Milwaukee Journal Sentinel’s bogus argument for TPP labor rights
by Mike Konopacki

It’s no surprise that the pro-business Milwaukee Journal Sentinel would endorse the Trans-Pacific Partnership. But to cloak its support in a bogus affirmation of worker rights is a joke. In its editorial, the MJS blasted former senator Russ Feingold’s denunciation of the TPP, “And the former senator ignores TPP’s strong worker protections that require all countries to meet enforceable rules, including the freedom to form unions and bargain collectively and prohibitions against child labor.”

Then it published a pro-TPP editorial from former Wisconsin governor Jim Doyle. “As former governor of Wisconsin, I fought to protect labor rights, both in and out of office. That’s why I’m supporting this deal — it is an opportunity for an unprecedented expansion of labor rights to parts of the globe that need it most.”

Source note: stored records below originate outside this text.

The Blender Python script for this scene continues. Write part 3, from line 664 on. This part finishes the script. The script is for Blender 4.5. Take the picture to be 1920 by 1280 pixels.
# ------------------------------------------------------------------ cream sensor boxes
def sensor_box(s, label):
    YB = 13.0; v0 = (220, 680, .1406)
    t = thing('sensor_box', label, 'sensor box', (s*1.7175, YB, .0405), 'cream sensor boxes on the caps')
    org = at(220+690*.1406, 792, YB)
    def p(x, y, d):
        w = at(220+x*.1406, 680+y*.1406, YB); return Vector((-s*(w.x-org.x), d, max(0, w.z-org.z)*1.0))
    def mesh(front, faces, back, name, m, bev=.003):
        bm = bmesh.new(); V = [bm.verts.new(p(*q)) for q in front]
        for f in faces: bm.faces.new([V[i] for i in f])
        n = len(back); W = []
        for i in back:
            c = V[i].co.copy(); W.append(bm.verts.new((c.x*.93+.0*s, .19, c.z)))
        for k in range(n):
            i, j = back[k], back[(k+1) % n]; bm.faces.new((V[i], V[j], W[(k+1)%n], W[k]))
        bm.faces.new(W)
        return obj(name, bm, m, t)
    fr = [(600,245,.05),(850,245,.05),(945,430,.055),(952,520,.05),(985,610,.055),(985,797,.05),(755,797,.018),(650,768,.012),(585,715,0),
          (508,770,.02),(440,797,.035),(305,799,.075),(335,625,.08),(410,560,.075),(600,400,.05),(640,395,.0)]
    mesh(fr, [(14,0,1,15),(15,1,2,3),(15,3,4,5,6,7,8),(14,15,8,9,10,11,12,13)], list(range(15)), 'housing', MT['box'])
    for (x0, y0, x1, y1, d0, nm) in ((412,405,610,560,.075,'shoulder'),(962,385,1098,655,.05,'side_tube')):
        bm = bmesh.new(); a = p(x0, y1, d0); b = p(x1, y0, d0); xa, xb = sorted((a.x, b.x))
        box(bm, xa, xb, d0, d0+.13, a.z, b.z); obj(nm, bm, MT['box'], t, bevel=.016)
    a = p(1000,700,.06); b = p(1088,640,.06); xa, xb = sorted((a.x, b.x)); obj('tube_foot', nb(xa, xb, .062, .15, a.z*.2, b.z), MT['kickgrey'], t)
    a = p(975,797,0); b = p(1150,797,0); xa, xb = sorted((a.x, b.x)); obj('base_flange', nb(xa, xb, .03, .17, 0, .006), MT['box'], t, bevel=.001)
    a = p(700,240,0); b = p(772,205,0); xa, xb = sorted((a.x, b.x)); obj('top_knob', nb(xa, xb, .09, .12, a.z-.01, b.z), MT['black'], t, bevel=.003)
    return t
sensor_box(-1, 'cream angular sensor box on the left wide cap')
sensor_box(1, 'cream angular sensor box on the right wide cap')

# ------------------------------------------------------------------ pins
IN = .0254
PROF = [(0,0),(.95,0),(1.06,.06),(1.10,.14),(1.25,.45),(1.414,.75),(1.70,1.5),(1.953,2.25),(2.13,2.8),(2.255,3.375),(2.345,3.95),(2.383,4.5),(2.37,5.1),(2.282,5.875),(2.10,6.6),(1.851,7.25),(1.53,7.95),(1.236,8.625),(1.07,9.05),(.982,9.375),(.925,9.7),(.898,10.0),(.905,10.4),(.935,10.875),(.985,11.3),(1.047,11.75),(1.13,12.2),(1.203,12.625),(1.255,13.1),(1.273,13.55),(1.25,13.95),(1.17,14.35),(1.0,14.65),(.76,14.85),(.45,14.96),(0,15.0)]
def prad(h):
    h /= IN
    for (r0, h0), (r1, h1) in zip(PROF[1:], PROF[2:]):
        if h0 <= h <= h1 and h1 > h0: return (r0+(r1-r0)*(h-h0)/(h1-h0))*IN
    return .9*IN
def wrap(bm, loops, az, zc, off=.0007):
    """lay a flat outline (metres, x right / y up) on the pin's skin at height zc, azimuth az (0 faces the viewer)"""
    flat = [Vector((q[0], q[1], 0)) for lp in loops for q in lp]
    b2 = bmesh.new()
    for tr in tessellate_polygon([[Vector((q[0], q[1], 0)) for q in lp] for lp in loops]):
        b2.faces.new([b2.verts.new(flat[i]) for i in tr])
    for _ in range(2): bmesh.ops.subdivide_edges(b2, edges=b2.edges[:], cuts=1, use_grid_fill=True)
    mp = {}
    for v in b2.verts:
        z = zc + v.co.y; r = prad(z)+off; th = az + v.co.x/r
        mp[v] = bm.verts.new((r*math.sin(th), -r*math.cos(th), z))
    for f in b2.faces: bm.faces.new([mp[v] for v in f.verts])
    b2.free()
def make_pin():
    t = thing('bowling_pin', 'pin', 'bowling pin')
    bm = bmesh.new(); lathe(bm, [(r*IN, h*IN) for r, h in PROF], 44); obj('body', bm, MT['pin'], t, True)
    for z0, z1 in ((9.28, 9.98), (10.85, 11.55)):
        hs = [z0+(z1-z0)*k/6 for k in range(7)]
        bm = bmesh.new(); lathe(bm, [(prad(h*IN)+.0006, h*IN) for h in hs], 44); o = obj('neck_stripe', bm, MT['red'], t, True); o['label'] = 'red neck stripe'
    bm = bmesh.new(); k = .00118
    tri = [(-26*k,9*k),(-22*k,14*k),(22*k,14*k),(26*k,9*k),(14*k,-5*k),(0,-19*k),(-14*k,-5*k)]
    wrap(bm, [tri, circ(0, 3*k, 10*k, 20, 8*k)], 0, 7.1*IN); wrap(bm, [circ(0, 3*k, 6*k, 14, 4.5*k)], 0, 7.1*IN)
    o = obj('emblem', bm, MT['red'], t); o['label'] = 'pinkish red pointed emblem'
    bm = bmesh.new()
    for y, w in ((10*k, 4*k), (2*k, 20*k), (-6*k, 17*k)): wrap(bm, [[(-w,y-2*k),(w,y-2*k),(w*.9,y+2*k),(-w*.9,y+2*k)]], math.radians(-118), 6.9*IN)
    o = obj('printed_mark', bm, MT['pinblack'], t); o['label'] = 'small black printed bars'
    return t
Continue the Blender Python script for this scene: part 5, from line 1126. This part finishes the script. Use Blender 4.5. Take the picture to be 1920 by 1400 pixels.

The TPP will NOT expand labor rights to a country that needs it most — the U.S. Nor will it expand labor rights to a state that has nothing but contempt for labor rights — Wisconsin. During his failed run for president Scott Walker called for the elimination of the NLRB and for a nationwide Right-To-Work law. Would the TPP protect U.S. workers from such extremism? No.

The U.S. has the worst labor rights of any western democracy. According to the International Trade Union Confederation’s 2014 survey of the world’s worst countries for workers, the U.S. rated 4 out of a score of 0-8. “Workers in countries with the rating of 4 have reported systematic violations. The government and/or companies are engaged in serious efforts to crush the collective voice of workers putting fundamental rights under continuous threat.”

While a signatory to the International Labor Organization, the U.S. has refused to ratify two of the Fundamental Conventions of the ILO that guarantee the right to organize and the right to bargain collectively (Conventions 87 and 98.)

Does signing the TPP mean that the U.S. will enforce the labor rights provisions? The AFL-CIO doubts that. “In November 2014, the Government Accountability Office reported that the U.S. government’s enforcement of labor provisions in existing trade agreements is already weak.” In April, 2015 AFL-CIO president Rich Trumka testified before the U.S. Senate that even after the Obama administration crafted changes to the Colombia trade agreement, killing and brutalizing union organizers was not considered interfering with labor rights.

How can the U.S. claim to protect worker rights in its trade agreements when it can’t even protect them in its own country? And how can the Journal Sentinel be taken seriously when it promotes this fiction?